Religion Studies (tentative)

1.  Define and discuss, as thoroughly as you can, TWO of the following methods for the study of religion  Sociological, Ethical, Theological, Gender Studies.  Be CERTAIN to cite various examples from the various readings in your answer.

In the sociological perspective, religion is expressed not in theological, but in social reality (Durkheim, 1912).  Religion plays a part in an individuals identity with the community.  It provides protection and comfort to its members, and in return, its members follow its forms of worship and other practices of their faith.  However, when members of a particular religion begin to assert different views on worship, or when members impose the superiority of their religion against others, problems arise.  Dominant religious societies emerge in a church-sect distinction against lesser groups.  This causes tensions between the groups, of which the outcome is persecution and discrimination, or worse, schism.  Examples of this are state-sponsored religions e.g. The Church of England as opposed to the Quakers and The Great Schism between Roman Catholic Church and the Greek Orthodox Church (Cunningham  Kelsay 90).

In ethics, religion is generally viewed as interrelated or interconnected to morality.  Issues arise as to whether religion is the basis for the formation of moral values, whether the definition between the two are clear-cut that religious can be distinguished from non-religious, and as to which of the two takes priority in case of conflict (Cunningham  Kelsay 117).Religion and morality are used together in different ways by opposing parties as a tool of reasoning in justifying actions engaged in and judgments made (Ibid).  

2.  Discuss why religious communities address good and evil, providing THREE possible responses that religious communities or persons might offer regarding the tension between the existence of evil and existence of a good and just God.

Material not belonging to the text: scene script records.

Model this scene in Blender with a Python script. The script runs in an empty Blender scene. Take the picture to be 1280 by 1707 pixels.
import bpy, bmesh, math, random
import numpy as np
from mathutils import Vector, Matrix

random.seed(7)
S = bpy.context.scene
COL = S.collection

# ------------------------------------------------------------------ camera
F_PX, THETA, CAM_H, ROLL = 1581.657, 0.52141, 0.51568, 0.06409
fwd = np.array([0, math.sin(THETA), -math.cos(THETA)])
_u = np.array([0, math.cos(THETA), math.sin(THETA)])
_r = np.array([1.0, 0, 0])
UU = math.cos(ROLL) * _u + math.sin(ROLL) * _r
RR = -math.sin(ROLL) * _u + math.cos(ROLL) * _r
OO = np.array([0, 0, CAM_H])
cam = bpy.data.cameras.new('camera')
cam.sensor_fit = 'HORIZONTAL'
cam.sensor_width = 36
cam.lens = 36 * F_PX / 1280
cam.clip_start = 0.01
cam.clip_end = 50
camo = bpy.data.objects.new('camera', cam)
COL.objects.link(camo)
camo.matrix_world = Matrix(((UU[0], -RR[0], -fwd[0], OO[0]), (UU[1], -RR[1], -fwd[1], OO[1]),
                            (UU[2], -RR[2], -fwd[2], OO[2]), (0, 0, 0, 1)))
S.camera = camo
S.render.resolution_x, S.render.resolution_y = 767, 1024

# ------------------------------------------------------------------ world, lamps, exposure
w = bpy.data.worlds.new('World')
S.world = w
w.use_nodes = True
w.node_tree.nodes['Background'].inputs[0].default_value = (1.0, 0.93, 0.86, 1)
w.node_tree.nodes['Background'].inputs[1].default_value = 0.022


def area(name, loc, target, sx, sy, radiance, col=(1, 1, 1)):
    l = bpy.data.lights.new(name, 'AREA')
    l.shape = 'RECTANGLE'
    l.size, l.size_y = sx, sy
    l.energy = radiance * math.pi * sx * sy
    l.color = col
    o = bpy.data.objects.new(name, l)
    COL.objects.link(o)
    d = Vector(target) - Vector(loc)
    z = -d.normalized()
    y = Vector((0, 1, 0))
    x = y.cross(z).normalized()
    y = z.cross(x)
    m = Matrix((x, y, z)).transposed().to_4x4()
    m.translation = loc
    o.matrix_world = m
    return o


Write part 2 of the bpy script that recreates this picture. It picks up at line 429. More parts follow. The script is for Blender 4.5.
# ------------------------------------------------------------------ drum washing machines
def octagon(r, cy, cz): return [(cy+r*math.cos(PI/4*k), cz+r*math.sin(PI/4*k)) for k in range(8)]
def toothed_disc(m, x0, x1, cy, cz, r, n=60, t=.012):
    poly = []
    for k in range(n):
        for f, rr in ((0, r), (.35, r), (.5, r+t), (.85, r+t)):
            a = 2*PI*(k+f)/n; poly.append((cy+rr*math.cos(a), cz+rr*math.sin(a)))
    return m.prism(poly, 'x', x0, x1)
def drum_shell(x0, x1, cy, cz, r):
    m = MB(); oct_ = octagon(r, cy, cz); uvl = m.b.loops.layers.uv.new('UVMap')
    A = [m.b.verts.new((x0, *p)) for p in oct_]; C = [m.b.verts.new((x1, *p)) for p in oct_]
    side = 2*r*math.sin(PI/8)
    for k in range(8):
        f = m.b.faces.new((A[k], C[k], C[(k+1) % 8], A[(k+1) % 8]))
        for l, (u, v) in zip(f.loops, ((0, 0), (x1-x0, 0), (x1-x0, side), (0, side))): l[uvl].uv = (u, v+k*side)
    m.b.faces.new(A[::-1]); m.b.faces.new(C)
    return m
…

Religious communities address good and evil because there are practical justifications.  Practical justification is the question of reasons for action (Cunningham  Kelsay 117).  Hinduism justify the employment of the caste system in that people reap the consequences of their actions (Ibid 120).  Islam justify waging wars to on the basis of duty to force submission (al-Islam) to the will of Allah and to try and expand the territory of Islam as a way of pushing back the intrusion of heedlessness into human society (Ibid).  Prayer among Christians is justified in that is a way to give a great benefactor (God) that which is owed (Ibid 127).

3.  Discuss how prayer, worship, and mysticism express religious commitment and activity.  Be CERTAIN to cite examples from the readings in your answer.

Scholars describe action as being the characteristic feature of religious life (Cunningham  Kelsay 14).   Early practices of Hinduism focus on sacrifices and rites.  Later variations place emphasis on ascetical training and mental discipline to overcome the desires, opposition, and limitations of individual selfhood (Encyclopedia of Religion 6343).  In Chan Buddhism or Zen, disciples undergo a rigorous process of mental concentration, where disciples pursue the higher sense and shed the patterns of oppositional consciousness present in desire, fear, prejudice, or even objective conceptualization, in order achieve the final state of enlightenment itself (Ibid 6345).
 
4.  Discuss what ritual is, and how it affects the way that religious communities understand space, time, and the stages of personal development.

A ritual is a ceremonial act or a repeated stylized gesture used for specific occasions (Cunningham  Kelsay 71).  Rituals, from the most intimate (family members bowing their heads to say grace before meals) to the most elaborate (funerals or weddings), are markers that intrude into the daily round of life to signal the relationship of persons to, and their awareness of, the place of the most sacred in their lives (Ibid 82).  In the Christian purview, time is the field in which God acts or, we may say, time is a vehicle of sacred reality (Ibid 47), although other religions take on a cyclical view, which focuses on repetition.  Members of a religion perform rites to affirm that there is continuity between past and present, or the origins of their community, (Ibid 73).  Some of these rites are profoundly social in their implications (Ibid 75).  Religions provide rituals andor theological rationales to celebrate the stages of a persons development such as the rite of passage, birth, initiation to adulthood, marriage, and mourning or death.  Rituals are also performed in sacred space, either for commemoration or for worship, and the meaning attached to such places vary.